Das erste Ereignis ist allerdings die misslungene Flucht aus der DDR in die BRD, die für die dreijährige Ich-Erzählerin zunächst im Kinderheim, für die Eltern im Gefängnis endet. Damit ist klar, dass es sich um keine leichte Lektüre handelt, auch wenn es zwei Jahre später eine Familienzusammenführung im Westen gibt.
Es geht um Orientierung, Zugehörigkeit, Ankommen, Anpassung. All das bereitet dem Mädchen Schwierigkeiten. Das Ausmaß der inneren Zerrissenheit zwischen zwei so unterschiedlichen Welten zeigt sich allerdings erst im letzten Drittel.
Über mehr als hundert Seiten wird von einer abwechslungsreichen, fast beneidenswerten Kindheit mit unzähligen Reisen in sämtliche Himmelsrichtungen erzählt. Obwohl der Vater nicht mehr jung und die Mutter krank ist, gelingt es den Eltern, der Tochter überwiegend Unbeschwertheit zu vermitteln. Das erinnert an Judith Kerrs „Als Hitler das rosa Kaninchen stahl“.
Die Beschreibungen von Schule und Alltag scheinen beinahe banal, wie eine nüchterne Nacherzählung, weitgehend emotionslos, aber geprägt von einer Grundstimmung kindlicher Zuversicht. Sogar die Zugfahrt allein, über den Eisernen Vorhang hinweg, zur Oma von Aachen nach Leipzig ist nicht sonderlich aufregend oder beklemmend für die inzwischen Zehnjährige. Es kommt wenig von der Stimmung rüber, die Bürger des sogenannten grauen Landes gespürt haben müssen. Mir fehlt atmosphärische Dichte. Wer selbst die DDR nicht kannte, kann sich auch nach der Lektüre nicht viel darunter vorstellen. Die Protagonistin erlebt scheinbar eine typische West-Kindheit mit grotesk anmutenden Ostzonen-Extras, die anderen vorenthalten bleiben.

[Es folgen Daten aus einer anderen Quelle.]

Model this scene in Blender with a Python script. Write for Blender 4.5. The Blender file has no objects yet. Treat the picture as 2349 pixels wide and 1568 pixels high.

Der letzte Teil, in dem plötzlich psychische und körperliche Probleme deutlich benannt werden, ist eher wenig nachvollziehbar, da diese sich nicht in Zusammenhang zur DDR-Vergangenheit rücken lassen. Könnte das nicht eine ganz normale Pubertät sein? Sind Depressionen nicht ohnehin weit verbreitet, auch ohne DDR-Gefängnis-Erfahrung?
Obwohl hier eine sehr persönliche, gut lesbare Geschichte chronologisch, mit glaubwürdigen Charakteren, erzählt wird, bleibt eine große Distanz.
Nicht die erste Wahl für Leser, die sich über die DDR informieren möchten.